Caspar Van Wittel, in the years 1694-1710, traveled quite a bit in Italy, and in early 1697, he was in Venice, visiting and painting.
The Chiesa della Salute had been consacrated on the 9th of November 1987, and it was an important architectural achievement.
So he prepared the drawings to paint several canvases of it, along the years, as it was sort of a novelty.
What makes it interesting, is that Van Wittel painted with a perspective that went stylistically way beyond Canaletto's work, with a more wide angular perspective.
Could this had happened because van Wittel, using glasses, had experimented with different lenses?
If we look closely at the two images, the pointy tower towards the center is almost in the same position in both paintings, but perspective in Vanvitelli's painting is way more exaggerated, compared to Canaletto's, which is quite flatter, more compressed.
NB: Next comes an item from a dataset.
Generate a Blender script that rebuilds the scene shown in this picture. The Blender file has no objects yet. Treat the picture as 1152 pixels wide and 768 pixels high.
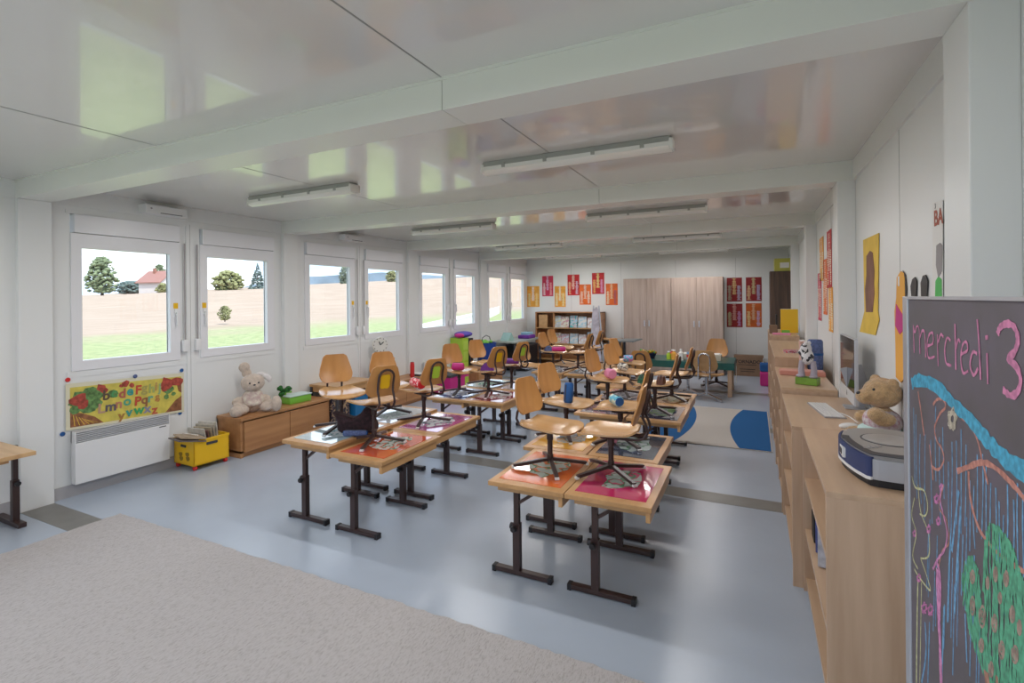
import bpy, bmesh, math, random
from mathutils import Vector, Matrix, noise
random.seed(7)
PI = math.pi
COL = bpy.context.scene.collection

# ------------------------------------------------------------------ camera numbers (surveyed)
F, Y0, YAW, ROLL, H = 561.1, 335.8, .4513, .0096, 1.6318
CS, SN = math.cos(YAW), math.sin(YAW)
def ray(px, py):
    u = (px-576)/F; v = (Y0-py)/F
    u, v = u*math.cos(ROLL)+v*math.sin(ROLL), -u*math.sin(ROLL)+v*math.cos(ROLL)
    return u*CS-SN, u*SN+CS, v
def at(px, py, z=0):
    a, b, c = ray(px, py); t = (z-H)/c
    return Vector((a*t, b*t, z))
def xat(px, Y, py=450):
    a, b, c = ray(px, py); return a*Y/b
def onx(px, py, X):
    a, b, c = ray(px, py); t = X/a
    return Vector((X, b*t, H+c*t))
def ony(px, py, Y):
    a, b, c = ray(px, py); t = Y/b
    return Vector((a*t, Y, H+c*t))

# ------------------------------------------------------------------ materials
def mat(name, col, rough=.5, metal=0., spec=.5, var=0., vscale=8., bump=0., bscale=60., sheen=0., trans=0., coat=0., col2=None, stretch=(1,1,1), emit=None, detail=3.):
    m = bpy.data.materials.new(name); m.use_nodes = True
    nt = m.node_tree; b = nt.nodes['Principled BSDF']
    b.inputs['Base Color'].default_value = (*col, 1)
    b.inputs['Roughness'].default_value = rough
    b.inputs['Metallic'].default_value = metal
    b.inputs['Specular IOR Level'].default_value = spec
    b.inputs['Sheen Weight'].default_value = sheen
    b.inputs['Transmission Weight'].default_value = trans
    b.inputs['Coat Weight'].default_value = coat
    if emit:
        b.inputs['Emission Color'].default_value = (*emit[0], 1); b.inputs['Emission Strength'].default_value = emit[1]
    tc = nt.nodes.new('ShaderNodeTexCoord'); mp = nt.nodes.new('ShaderNodeMapping')
    mp.inputs['Scale'].default_value = stretch
    nt.links.new(tc.outputs['Object'], mp.inputs['Vector'])
    if var or col2:
        n = nt.nodes.new('ShaderNodeTexNoise'); n.inputs['Scale'].default_value = vscale; n.inputs['Detail'].default_value = detail
        nt.links.new(mp.outputs['Vector'], n.inputs['Vector'])
        r = nt.nodes.new('ShaderNodeValToRGB')
        c2 = col2 if col2 else tuple(c*(1-var) for c in col)
        c1 = col if col2 else tuple(min(1, c*(1+var*.6)) for c in col)
        r.color_ramp.elements[0].position = .35; r.color_ramp.elements[1].position = .65
        r.color_ramp.elements[0].color = (*c2, 1); r.color_ramp.elements[1].color = (*c1, 1)
        nt.links.new(n.outputs['Fac'], r.inputs['Fac']); nt.links.new(r.outputs['Color'], b.inputs['Base Color'])
    if bump:
        n2 = nt.nodes.new('ShaderNodeTexNoise'); n2.inputs['Scale'].default_value = bscale; n2.inputs['Detail'].default_value = 4
        nt.links.new(mp.outputs['Vector'], n2.inputs['Vector'])
        bp = nt.nodes.new('ShaderNodeBump'); bp.inputs['Strength'].default_value = bump; bp.inputs['Distance'].default_value = .01
        nt.links.new(n2.outputs['Fac'], bp.inputs['Height']); nt.links.new(bp.outputs['Normal'], b.inputs['Normal'])
    return m
def wood(name, c1, c2, axis='x', rough=.4, scale=9.):
    st = {'x': (.12, 1.6, 1.6), 'y': (1.6, .12, 1.6), 'z': (1.6, 1.6, .12)}[axis]
    return mat(name, c1, rough, col2=c2, vscale=scale, stretch=st, bump=.04, bscale=scale*5, detail=5.)
M = {}
M['wall'] = mat('wall_paint', (.80, .81, .80), .38, var=.012, vscale=2)
M['ceil'] = mat('ceiling_metal', (.74, .725, .705), .2, spec=.9, coat=.7, var=.012, vscale=1.5)
M['beam'] = mat('beam_paint', (.80, .81, .77), .3)
M['pvc'] = mat('white_pvc', (.82, .82, .84), .3)
M['pvc_g'] = mat('grey_gasket', (.25, .26, .28), .5)
M['base'] = mat('skirting_grey', (.42, .41, .42), .5)
M['strip'] = mat('floor_joint_cover', (.20, .195, .18), .35, var=.1, vscale=5)
M['seam'] = mat('seam_grey', (.30, .30, .29), .6)  # dark grey joint lines of ceiling, beams and wall panels
M['brown'] = mat('brown_steel', (.045, .024, .022), .32, spec=.5)
M['black'] = mat('black_plastic', (.012, .012, .015), .45)
M['dark'] = mat('dark_grey', (.05, .05, .06), .5)
M['white'] = mat('white_plastic', (.8, .8, .8), .3)
M['chrome'] = mat('chrome', (.65, .66, .68), .18, metal=1)
M['alu'] = mat('aluminium', (.55, .57, .62), .35, metal=.6)
M['oak'] = wood('oak_desk', (.60, .345, .15), (.48, .26, .105), 'y', .3)
M['oakx'] = wood('oak_edge', (.62, .40, .20), (.5, .3, .14), 'x', .35)
M['seat'] = wood('plywood_seat', (.58, .345, .155), (.47, .265, .11), 'x', .2)
M['ply'] = wood('plywood_back', (.58, .285, .09), (.46, .21, .06), 'z', .3, 7)
M['beech'] = wood('beech_cabinet', (.60, .42, .29), (.50, .335, .22), 'z', .45, 12)
M['beecht'] = wood('beech_top', (.60, .42, .28), (.52, .35, .23), 'y', .35, 12)
M['cherry'] = wood('cherry_veneer', (.50, .25, .105), (.38, .175, .07), 'y', .4, 8)
M['greyoak'] = wood('grey_oak', (.50, .39, .33), (.40, .30, .25), 'z', .45, 12)
M['walnut'] = wood('walnut', (.12, .065, .040), (.055, .03, .02), 'z', .4, 12)
M['card'] = mat('cardboard', (.26, .16, .10), .8, var=.1)
M['yellowp'] = mat('yellow_plastic', (.85, .50, .01), .35)
M['redp'] = mat('red_plastic', (.65, .03, .03), .4)
M['greenp'] = mat('green_plastic', (.20, .52, .06), .4)
M['lid'] = mat('pale_lid', (.60, .75, .72), .3)
M['plush'] = mat('cream_plush', (.60, .49, .40), .95, sheen=.4, var=.12, vscale=30, bump=.8, bscale=120)
M['plushw'] = mat('white_plush', (.72, .68, .66), .95, sheen=.4, bump=.7, bscale=120)
M['bear'] = mat('golden_plush', (.56, .36, .18), .95, sheen=.4, var=.2, vscale=40, bump=1., bscale=140)
M['floral'] = mat('floral_cloth', (.62, .60, .62), .9, col2=(.42, .22, .26), vscale=55)
M['mint'] = mat('mint_cloth', (.52, .70, .68), .9, bump=.2)
M['blue'] = mat('deep_blue', (.01, .09, .30), .6, var=.2)
M['blued'] = mat('denim', (.10, .14, .30), .8, var=.3, vscale=60, bump=.3)
M['magenta'] = mat('magenta', (.55, .02, .22), .5)
M['pink'] = mat('pink', (.85, .30, .48), .5)
M['purple'] = mat('purple', (.17, .03, .32), .5, var=.2)
M['red'] = mat('red_cloth', (.62, .01, .03), .6)
M['lime'] = mat('lime', (.42, .62, .05), .5)
M['teal'] = mat('teal', (.03, .42, .42), .5)
M['greencloth'] = mat('green_table_cloth', (.010, .095, .085), .3)
M['paper'] = mat('paper', (.82, .81, .78), .7)
M['ypaper'] = mat('yellow_paper', (.82, .55, .07), .7, var=.08)
M['opaper'] = mat('orange_paper', (.85, .42, .07), .7, var=.1, vscale=3)
M['brownpaper'] = mat('brown_felt', (.27, .13, .085), .8, var=.2)
M['grey'] = mat('grey_felt', (.34, .32, .32), .8)
M['greenpaper'] = mat('green_paper', (.10, .50, .12), .7)
M['slate'] = mat('slate', (.105, .095, .098), .6, col2=(.135, .115, .145), vscale=5, detail=7)
M['lamp'] = mat('lamp_diffuser', (.86, .86, .82), .12, coat=.5)
M['lampb'] = mat('lamp_body', (.40, .41, .38), .4)

def floor_mat():
    m = mat('floor_vinyl', (.40, .45, .52), .22, spec=.5, var=.05, vscale=1.2, bump=.03, bscale=14, detail=5)
    nt = m.node_tree; b = nt.nodes['Principled BSDF']
    tc = nt.nodes.new('ShaderNodeTexCoord')
    n = nt.nodes.new('ShaderNodeTexNoise'); n.inputs['Scale'].default_value = 6; n.inputs['Detail'].default_value = 5
    mr = nt.nodes.new('ShaderNodeMapRange'); mr.inputs['To Min'].default_value = .2; mr.inputs['To Max'].default_value = .34
    nt.links.new(tc.outputs['Object'], n.inputs['Vector']); nt.links.new(n.outputs['Fac'], mr.inputs['Value']); nt.links.new(mr.outputs['Result'], b.inputs['Roughness'])
    return m
M['floor'] = mat('floor_vinyl', (.40, .46, .55), .25, spec=.6, var=.02, vscale=3, bump=.02, bscale=30)
def rug_mat():
    m = bpy.data.materials.new('woven_wool'); m.use_nodes = True; nt = m.node_tree; b = nt.nodes['Principled BSDF']
    b.inputs['Roughness'].default_value = .95; b.inputs['Specular IOR Level'].default_value = .1
    tc = nt.nodes.new('ShaderNodeTexCoord'); mp = nt.nodes.new('ShaderNodeMapping'); mp.inputs['Scale'].default_value = (1.6, .45, 1)
    nt.links.new(tc.outputs['Object'], mp.inputs['Vector'])
    n = nt.nodes.new('ShaderNodeTexNoise'); n.inputs['Scale'].default_value = 95; n.inputs['Detail'].default_value = 6; n.inputs['Roughness'].default_value = .75
    nt.links.new(mp.outputs['Vector'], n.inputs['Vector'])
    r = nt.nodes.new('ShaderNodeValToRGB'); e = r.color_ramp.elements
    e[0].position = .28; e[0].color = (.31, .285, .275, 1); e[1].position = .52; e[1].color = (.51, .485, .485, 1)
    nt.links.new(n.outputs['Fac'], r.inputs['Fac']); nt.links.new(r.outputs['Color'], b.inputs['Base Color'])
    bp = nt.nodes.new('ShaderNodeBump'); bp.inputs['Strength'].default_value = .7; bp.inputs['Distance'].default_value = .008
    nt.links.new(n.outputs['Fac'], bp.inputs['Height']); nt.links.new(bp.outputs['Normal'], b.inputs['Normal'])
    return m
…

I would state, in my photographer's experience, that the two images have been done, in 35mm lens parameters:
- Caspar Van Wittel: 24 mm
- Canaletto: 50-70 mm
A Camera Obscura view for Canaletto?
The perspective for all van Wittel 'Chiesa della Salute' paintings is the same, worked out in the years from the drawings he very likely made on board of a big stable boat as the paintings' viewpoint originates from the middle of the canal.